There's no point in transferring a 16-bit DAT to PC at 24-bit, since it's all within the digital realm (DAT > bit-transparent S/PDIF > PC).  The least significant bits would simply be padded with zeroes.  I suppose one could transfer into the analog realm and then back (DAT > DAC > ADC > PC), but...not sure what the point would be, unless one wanted to take advantage of the particular sonic signature of the intermediate analog gear.

[dmccabe]

Another interjection:

If I follow the dmccabe logic - shouldnt we all be remastering our old 16 bit DATs at 24 bits - just like the cassette process?
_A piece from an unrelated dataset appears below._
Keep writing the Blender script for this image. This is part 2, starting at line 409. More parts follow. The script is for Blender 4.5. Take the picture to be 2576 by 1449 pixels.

If 24 bits makes cassettes sound better, why not 16 bit DATs???

no, because the DAT 16-bit was already dithered... and adding another dither would be a destructive edit and hurt the overall quality. But we have found that if you run a DAT out through a high-quality DAC back to "the best analog you can get out of the DAT"... then go back in 24/96 to do any mastering... that sounds way better than upsampling a 16/44.1 to 24/96 for editing or remastering.

As noted in previous post... "noise"... especially analog tape noise is an integral part of the overall fidelity. Dismissing the noise as just wasted bits is not correct... it affects the overall sound. Forgetting about broadband noise reduction in 24-bit as a main beneift... as I stated: We have done many tests converting high quality analog reels through the same A/D in 16/44.1 - 24/44.1 and 24/96. Listening to those raw transfers, you can hear the difference between all three. Maybe alot of that has to do with playing the 24-bit back through a 24-bit DAC... but there you go... you can still HEAR the difference.

As for going to 16-bit from a 24-bit source...

Most top mastering engineers (I am not going to drop a name here, but think the entire Hendrix remastered catalog) take their 24/192 digital masters and send them back out to analog... then back into 16-bit/44.1 A/D of their choice for Cd master... rather than dither them in software. Anyone who states that once it is "digital it should stay digital"... is not doing what the top mastering engineers are doing in LA today.